EXERCISE TASK: Go through the listing and copy every line word for word.
━━━ DATA FOR PROCESSING
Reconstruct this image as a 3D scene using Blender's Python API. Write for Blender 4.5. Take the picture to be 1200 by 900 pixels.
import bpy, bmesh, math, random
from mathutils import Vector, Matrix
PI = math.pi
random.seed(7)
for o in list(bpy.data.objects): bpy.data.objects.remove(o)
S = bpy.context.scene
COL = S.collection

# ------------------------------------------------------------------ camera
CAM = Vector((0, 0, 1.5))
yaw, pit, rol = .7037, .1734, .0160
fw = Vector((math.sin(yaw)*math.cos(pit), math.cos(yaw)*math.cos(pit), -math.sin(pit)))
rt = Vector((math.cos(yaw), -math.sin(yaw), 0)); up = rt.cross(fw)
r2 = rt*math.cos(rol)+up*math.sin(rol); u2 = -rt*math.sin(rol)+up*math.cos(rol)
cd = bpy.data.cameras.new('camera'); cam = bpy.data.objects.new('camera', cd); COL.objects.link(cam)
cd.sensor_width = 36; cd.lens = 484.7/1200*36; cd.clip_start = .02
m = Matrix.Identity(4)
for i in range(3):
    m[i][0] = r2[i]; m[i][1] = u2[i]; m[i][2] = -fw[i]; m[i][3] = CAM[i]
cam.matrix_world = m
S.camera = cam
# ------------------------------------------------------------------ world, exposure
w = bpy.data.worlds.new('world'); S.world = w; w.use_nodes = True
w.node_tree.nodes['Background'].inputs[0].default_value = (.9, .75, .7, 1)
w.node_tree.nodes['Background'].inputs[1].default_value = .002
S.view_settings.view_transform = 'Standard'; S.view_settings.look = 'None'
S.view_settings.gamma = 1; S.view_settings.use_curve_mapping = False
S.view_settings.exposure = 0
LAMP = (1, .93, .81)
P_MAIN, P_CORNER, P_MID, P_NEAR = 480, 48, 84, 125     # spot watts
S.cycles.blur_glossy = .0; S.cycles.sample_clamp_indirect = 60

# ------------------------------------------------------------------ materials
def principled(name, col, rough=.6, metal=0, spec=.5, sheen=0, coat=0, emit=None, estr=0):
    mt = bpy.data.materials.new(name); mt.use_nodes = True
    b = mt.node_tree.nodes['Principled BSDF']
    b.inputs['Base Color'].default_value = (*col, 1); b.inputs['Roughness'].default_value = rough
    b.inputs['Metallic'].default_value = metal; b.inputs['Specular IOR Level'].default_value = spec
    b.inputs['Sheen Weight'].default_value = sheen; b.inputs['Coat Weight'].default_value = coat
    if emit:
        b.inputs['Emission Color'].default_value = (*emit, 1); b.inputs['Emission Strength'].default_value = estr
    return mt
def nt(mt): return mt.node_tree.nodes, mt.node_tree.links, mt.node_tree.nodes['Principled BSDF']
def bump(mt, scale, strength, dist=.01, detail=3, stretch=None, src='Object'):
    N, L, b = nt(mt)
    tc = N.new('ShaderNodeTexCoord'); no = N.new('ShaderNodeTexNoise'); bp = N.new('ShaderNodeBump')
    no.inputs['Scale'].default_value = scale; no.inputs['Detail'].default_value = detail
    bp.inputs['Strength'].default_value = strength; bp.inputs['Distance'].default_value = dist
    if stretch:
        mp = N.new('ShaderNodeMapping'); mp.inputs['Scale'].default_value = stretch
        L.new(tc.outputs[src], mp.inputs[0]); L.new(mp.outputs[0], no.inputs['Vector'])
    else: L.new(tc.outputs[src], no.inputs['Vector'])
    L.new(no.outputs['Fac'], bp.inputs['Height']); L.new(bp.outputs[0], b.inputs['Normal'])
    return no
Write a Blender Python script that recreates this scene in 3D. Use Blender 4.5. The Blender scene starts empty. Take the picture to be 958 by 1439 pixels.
━━━━━━
RESULT OF THE TASK:
Reconstruct this image as a 3D scene using Blender's Python API. Write for Blender 4.5. Take the picture to be 1200 by 900 pixels.
import bpy, bmesh, math, random
from mathutils import Vector, Matrix
PI = math.pi
random.seed(7)
for o in list(bpy.data.objects): bpy.data.objects.remove(o)
S = bpy.context.scene
COL = S.collection

# ------------------------------------------------------------------ camera
CAM = Vector((0, 0, 1.5))
yaw, pit, rol = .7037, .1734, .0160
fw = Vector((math.sin(yaw)*math.cos(pit), math.cos(yaw)*math.cos(pit), -math.sin(pit)))
rt = Vector((math.cos(yaw), -math.sin(yaw), 0)); up = rt.cross(fw)
r2 = rt*math.cos(rol)+up*math.sin(rol); u2 = -rt*math.sin(rol)+up*math.cos(rol)
cd = bpy.data.cameras.new('camera'); cam = bpy.data.objects.new('camera', cd); COL.objects.link(cam)
cd.sensor_width = 36; cd.lens = 484.7/1200*36; cd.clip_start = .02
m = Matrix.Identity(4)
for i in range(3):
    m[i][0] = r2[i]; m[i][1] = u2[i]; m[i][2] = -fw[i]; m[i][3] = CAM[i]
cam.matrix_world = m
S.camera = cam
# ------------------------------------------------------------------ world, exposure
w = bpy.data.worlds.new('world'); S.world = w; w.use_nodes = True
w.node_tree.nodes['Background'].inputs[0].default_value = (.9, .75, .7, 1)
w.node_tree.nodes['Background'].inputs[1].default_value = .002
S.view_settings.view_transform = 'Standard'; S.view_settings.look = 'None'
S.view_settings.gamma = 1; S.view_settings.use_curve_mapping = False
S.view_settings.exposure = 0
LAMP = (1, .93, .81)
P_MAIN, P_CORNER, P_MID, P_NEAR = 480, 48, 84, 125     # spot watts
S.cycles.blur_glossy = .0; S.cycles.sample_clamp_indirect = 60

# ------------------------------------------------------------------ materials
def principled(name, col, rough=.6, metal=0, spec=.5, sheen=0, coat=0, emit=None, estr=0):
    mt = bpy.data.materials.new(name); mt.use_nodes = True
    b = mt.node_tree.nodes['Principled BSDF']
    b.inputs['Base Color'].default_value = (*col, 1); b.inputs['Roughness'].default_value = rough
    b.inputs['Metallic'].default_value = metal; b.inputs['Specular IOR Level'].default_value = spec
    b.inputs['Sheen Weight'].default_value = sheen; b.inputs['Coat Weight'].default_value = coat
    if emit:
        b.inputs['Emission Color'].default_value = (*emit, 1); b.inputs['Emission Strength'].default_value = estr
    return mt
def nt(mt): return mt.node_tree.nodes, mt.node_tree.links, mt.node_tree.nodes['Principled BSDF']
def bump(mt, scale, strength, dist=.01, detail=3, stretch=None, src='Object'):
    N, L, b = nt(mt)
    tc = N.new('ShaderNodeTexCoord'); no = N.new('ShaderNodeTexNoise'); bp = N.new('ShaderNodeBump')
    no.inputs['Scale'].default_value = scale; no.inputs['Detail'].default_value = detail
    bp.inputs['Strength'].default_value = strength; bp.inputs['Distance'].default_value = dist
    if stretch:
        mp = N.new('ShaderNodeMapping'); mp.inputs['Scale'].default_value = stretch
        L.new(tc.outputs[src], mp.inputs[0]); L.new(mp.outputs[0], no.inputs['Vector'])
    else: L.new(tc.outputs[src], no.inputs['Vector'])
    L.new(no.outputs['Fac'], bp.inputs['Height']); L.new(bp.outputs[0], b.inputs['Normal'])
    return no
Write a Blender Python script that recreates this scene in 3D. Use Blender 4.5. The Blender scene starts empty. Take the picture to be 958 by 1439 pixels.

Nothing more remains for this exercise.